● The task: Please print exactly the lines below, from the start of the material up to and including the line with "def nz(v): return", but none of the pictures.

● Source data:

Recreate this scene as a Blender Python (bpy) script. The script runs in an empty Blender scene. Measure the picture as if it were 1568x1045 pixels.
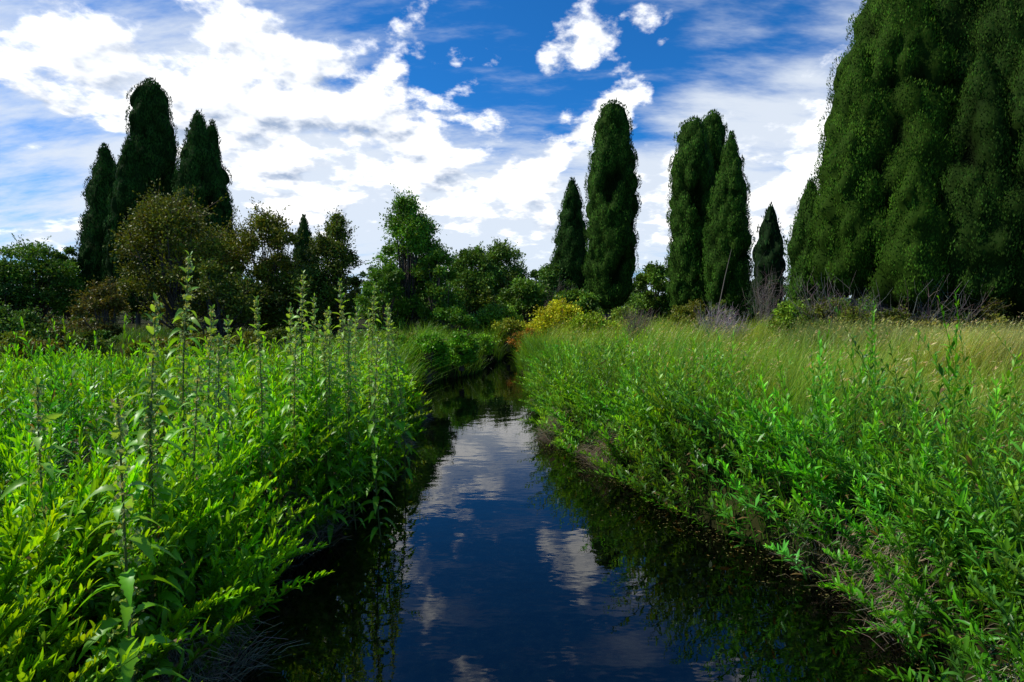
import bpy, math, numpy as np
from math import radians
rng=np.random.default_rng(11)
PITCH=math.atan(52/871.); CH=1.5
def ray(px,py):
    a=(px-784)/871.; b=(522.5-py)/871.
    c,s=math.cos(PITCH),math.sin(PITCH)
    return np.array([a, c+b*s, -s+b*c])
def W(px,py,d):
    r=ray(px,py); k=d/r[1]
    return r[0]*k, d, CH+r[2]*k
def nz(v): return v/np.maximum(np.linalg.norm(v,axis=-1,keepdims=True),1e-9)

# ---------- materials
def newmat(name):
    m=bpy.data.materials.new(name); m.use_nodes=True
    nt=m.node_tree; nt.nodes.clear()
    return m,nt,nt.nodes,nt.links
def leaf_mat(name,trans=.35,rough=.45,spec=.35,tint=(1.25,1.15,.6)):
    m,nt,N,Lk=newmat(name)
    o=N.new('ShaderNodeOutputMaterial'); at=N.new('ShaderNodeAttribute'); at.attribute_name='Col'
    p=N.new('ShaderNodeBsdfPrincipled'); p.inputs['Roughness'].default_value=rough
    p.inputs['Specular IOR Level'].default_value=spec
    Lk.new(at.outputs['Color'],p.inputs['Base Color'])
    t=N.new('ShaderNodeBsdfTranslucent'); v2=N.new('ShaderNodeVectorMath'); v2.operation='MULTIPLY'
    v2.inputs[1].default_value=tint; Lk.new(at.outputs['Color'],v2.inputs[0]); Lk.new(v2.outputs[0],t.inputs['Color'])
    mx=N.new('ShaderNodeMixShader'); mx.inputs[0].default_value=trans
    Lk.new(p.outputs[0],mx.inputs[1]); Lk.new(t.outputs[0],mx.inputs[2]); Lk.new(mx.outputs[0],o.inputs[0])
    return m
M_LEAF=leaf_mat('leaf',.40,.40,.35,(1.55,1.3,.4))
M_TREE=leaf_mat('tree_leaf',.22,.5,.2)
M_NEED=leaf_mat('needle',.04,.8,.05)
M_DRY=leaf_mat('dry_stem',.25,.7,.15,(1,1,1))
def bark():
    m,nt,N,Lk=newmat('bark'); o=N.new('ShaderNodeOutputMaterial'); p=N.new('ShaderNodeBsdfPrincipled')
    tc=N.new('ShaderNodeTexCoord'); mp=N.new('ShaderNodeMapping'); mp.inputs['Scale'].default_value=(12,12,2)
    no=N.new('ShaderNodeTexNoise'); no.inputs['Scale'].default_value=2; no.inputs['Detail'].default_value=5
    cr=N.new('ShaderNodeValToRGB'); cr.color_ramp.elements[0].color=(.02,.015,.01,1); cr.color_ramp.elements[1].color=(.13,.1,.075,1)
    Lk.new(tc.outputs['Object'],mp.inputs[0]); Lk.new(mp.outputs[0],no.inputs[0]); Lk.new(no.outputs['Fac'],cr.inputs[0])
    Lk.new(cr.outputs[0],p.inputs['Base Color']); p.inputs['Roughness'].default_value=.9
    Lk.new(p.outputs[0],o.inputs[0]); return m
M_BARK=bark()

# ---------- mesh builder
class B:
    def __init__(s): s.V=[];s.F=[];s.C=[];s.M=[];s.n=0
    def add(s,V,F,C,mi=0):
        V=V.reshape(-1,3); F=F.reshape(-1,4); s.V.append(V); s.F.append(F+s.n); s.C.append(C.reshape(-1,3)); s.M.append(np.full(len(F),mi)); s.n+=len(V)
    def build(s,name,mats,smooth=True):
        V=np.concatenate(s.V).astype(np.float32);F=np.concatenate(s.F).astype(np.int32);C=np.concatenate(s.C);Mi=np.concatenate(s.M).astype(np.int32)
        me=bpy.data.meshes.new(name); me.vertices.add(len(V)); me.vertices.foreach_set('co',V.ravel())
        me.loops.add(len(F)*4); me.loops.foreach_set('vertex_index',F.ravel())
        me.polygons.add(len(F)); me.polygons.foreach_set('loop_start',np.arange(len(F),dtype=np.int32)*4)
        try: me.polygons.foreach_set('loop_total',np.full(len(F),4,dtype=np.int32))
        except Exception: pass
        me.polygons.foreach_set('material_index',Mi)
        me.polygons.foreach_set('use_smooth',np.full(len(F),smooth))
        me.update(calc_edges=True)
        a=me.color_attributes.new('Col','FLOAT_COLOR','POINT')
        c4=np.ones((len(V),4),np.float32); c4[:,:3]=np.clip(C,0,1); a.data.foreach_set('color',c4.ravel())
        for m in mats: me.materials.append(m)
        ob=bpy.data.objects.new(name,me); bpy.context.scene.collection.objects.link(ob); return ob

def diamonds(b,P,D,L,Wd,col,mi=0,nrm=None,jit=.5):
    n=len(P); D=nz(D)
    R=rng.normal(size=(n,3)) if nrm is None else nz(nrm)+rng.normal(size=(n,3))*jit
    S=nz(np.cross(D,nz(R)))
    L=np.broadcast_to(L,(n,))[:,None]; Wd=np.broadcast_to(Wd,(n,))[:,None]
    m=P+D*L*.45; V=np.stack([P,m-S*Wd/2,P+D*L,m+S*Wd/2],1)
    F=np.arange(n*4).reshape(n,4); C=np.repeat(col[:,None,:],4,1)*np.array([.85,1,1.1,1])[None,:,None]
    b.add(V,F,C,mi)
def leaves(b,P,D,L,Wd,col,nseg=4,fold=.3,droop=.3,serr=0.,mi=0,cols=2):
    n=len(P); D=nz(D); U=np.tile([0,0,1.],(n,1))+rng.normal(size=(n,3))*.35
    S=nz(np.cross(D,U)); N=np.cross(S,D)
    s=np.linspace(0,1,nseg+1); w=np.sin(np.pi*np.clip(s,0,1)**.75)**.85; w[0]=.12; w[-1]=.02
    if serr>0:
        w=w*(1+serr*np.where(np.arange(nseg+1)%2==0,-1,1)); w[-1]=.02
    L=np.broadcast_to(L,(n,)); Wd=np.broadcast_to(Wd,(n,)); dr=np.broadcast_to(droop,(n,))
    c=P[:,None]+D[:,None]*(L[:,None]*s)[:,:,None]
    c[:,:,2]-=(dr*L)[:,None]*s[None]**2
    hw=(Wd[:,None]*w[None]/2)[:,:,None]
    if cols==2:
        V=np.stack([c-S[:,None]*hw+N[:,None]*hw*fold,c,c+S[:,None]*hw+N[:,None]*hw*fold],2)
    else: V=np.stack([c-S[:,None]*hw,c+S[:,None]*hw],2)
    k=V.shape[2]; base=(np.arange(n)*(nseg+1)*k)[:,None,None]
    i=np.arange(nseg)[None,:,None]*k; j=np.arange(k-1)[None,None,:]
    q=base+i+j; F=np.stack([q,q+1,q+1+k,q+k],-1)
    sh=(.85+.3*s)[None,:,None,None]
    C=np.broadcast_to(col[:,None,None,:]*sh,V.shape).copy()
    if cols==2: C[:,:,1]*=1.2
    b.add(V,F,C,mi)
def tubes(b,pts,rad,col,sides=4,mi=0):
    n,K,_=pts.shape; T=nz(np.gradient(pts,axis=1)); ref=np.array([.31,.95,.05])
    S=nz(np.cross(T,ref)); N=np.cross(S,T)
    a=np.arange(sides)/sides*2*np.pi
    V=pts[:,:,None]+rad[:,:,None,None]*(S[:,:,None]*np.cos(a)[None,None,:,None]+N[:,:,None]*np.sin(a)[None,None,:,None])
    base=(np.arange(n)*K*sides)[:,None,None]; i=np.arange(K-1)[None,:,None]*sides; j=np.arange(sides)[None,None]; j2=(j+1)%sides
    F=np.stack([base+i+j,base+i+j2,base+i+sides+j2,base+i+sides+j],-1)
    b.add(V,F,np.broadcast_to(col[:,None,None,:],V.shape).copy(),mi)
def blades(b,P,h,lean,bend,w,col,nseg=3,mi=0,tipc=None):
    n=len(P); s=np.linspace(0,1,nseg+1); h=np.broadcast_to(h,(n,)); bend=np.broadcast_to(bend,(n,)); w=np.broadcast_to(w,(n,))
    l=lean
    z=h[:,None]*(s-0.35*bend[:,None]*s**2.5)
    hz=(h*bend)[:,None]*s**1.8
    c=P[:,None]+np.stack([l[:,0,None]*hz,l[:,1,None]*hz,z],-1)
    a=rng.uniform(0,np.pi,n); S=np.stack([np.cos(a),np.sin(a)*.6,0*a],-1)
    hw=w[:,None]*(1-.92*s**1.5)[None]/2
    V=np.stack([c-S[:,None]*hw[:,:,None],c+S[:,None]*hw[:,:,None]],2)
    base=(np.arange(n)*(nseg+1)*2)[:,None]; i=np.arange(nseg)[None]*2; q=base+i
    F=np.stack([q,q+1,q+3,q+2],-1)
    if tipc is None: tipc=col*1.15
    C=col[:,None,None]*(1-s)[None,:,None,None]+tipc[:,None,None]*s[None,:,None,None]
    b.add(V,F,np.broadcast_to(C,V.shape).copy(),mi); return c[:,-1]
_h=rng.random((256,256))
def vn(x,y,sc=1.):
    x=np.asarray(x)*sc+100; y=np.asarray(y)*sc+100; xi=np.floor(x).astype(int); yi=np.floor(y).astype(int); fx=x-xi; fy=y-yi
    fx=fx*fx*(3-2*fx); fy=fy*fy*(3-2*fy); g=lambda a,c:_h[a%256,c%256]
    return (g(xi,yi)*(1-fx)+g(xi+1,yi)*fx)*(1-fy)+(g(xi,yi+1)*(1-fx)+g(xi+1,yi+1)*fx)*fy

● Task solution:
Recreate this scene as a Blender Python (bpy) script. The script runs in an empty Blender scene. Measure the picture as if it were 1568x1045 pixels.
import bpy, math, numpy as np
from math import radians
rng=np.random.default_rng(11)
PITCH=math.atan(52/871.); CH=1.5
def ray(px,py):
    a=(px-784)/871.; b=(522.5-py)/871.
    c,s=math.cos(PITCH),math.sin(PITCH)
    return np.array([a, c+b*s, -s+b*c])
def W(px,py,d):
    r=ray(px,py); k=d/r[1]
    return r[0]*k, d, CH+r[2]*k
def nz(v): return v/np.maximum(np.linalg.norm(v,axis=-1,keepdims=True),1e-9)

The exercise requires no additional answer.